The latest addition to our Reviews Section is a thing I wrote about Bernardo Atxaga’s Seven Houses in France, which just came out from Graywolf Press in Margaret Jull Costa’s translation.

This is the third Atxaga book that Graywolf has published, the other two being Obabakoak and The Accordionist’s Son. All (?) of his other novels are available in English translation as well, including The Lone Man and the The Lone Woman, but aren’t technically for sale in the U.S.

Anyway, here’s a bit of the review:

In terms of the plot, Seven Houses in France is simultaneously very simple and very complex. (And never quite as clichéd as that sentence.) The novel opens with an information dump of a sentence that introduces the character upon which most of the main plot points will hang:

“Chrysostome Liège signed a contract to serve in King Léopold’s Force Publique at the beginning of 1903 and reached his posting in the Congo in August of the same year, having travelled by packet-boat from Antwerp to Matadi, by train as far as Léopoldville, and then, finally, on a small steamship, the Princess Clémentine, to the garrison of Yangambi.”

In Yangambi, Chrysostome will prove himself the best marksman and the most stoic (and moral) soldier of the Belgian empire. He’ll also meet a range of characters—Captain Lalande Biran, a sometimes poet who is smuggling mahogany and ivory into Europe to buy his fetching wife the seven houses in France she’s always wanted; Lieutenant Van Thiegel, who wants to make Mrs. Biran his 200th conquest of the sexual sort, and isn’t so amused by Chrysostome’s accuracy with a gun; Donatien, Captain Biran’s orderly, who seems always unsure of what the morally correct choice might be; and Livo, a local who works at the club serving the army folk, which, one can imagine, is a painful privilege, experiencing firsthand the contempt these soldiers have towards the local tribes, but also being able to steal crackers for his daughter—who will all play off one another in an intricate pattern that’s related in such a way that all of the happenings feel almost inevitable.

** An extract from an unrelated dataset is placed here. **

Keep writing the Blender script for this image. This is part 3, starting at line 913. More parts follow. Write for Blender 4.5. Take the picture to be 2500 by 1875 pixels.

Not to give too much away—something that matters more for this book than others, since you’re most likely to get swept away in the plot than anything else—but Chrysostome and Van Thiegel get locked into a man-take-all sort of one-sided battle (Chysostome, who is pretty much the moral heart of this book, doesn’t really go for that dick-wagging sort of thing) that results in: rape, murder, poisoning, and a duel. That may sound like the basis for a made-for-TV-movie, but in Seven Houses in France it evolves in a way that, due in large part to Atxaga’s skill in crafting a compelling narrative, is so natural that it goes unquestioned.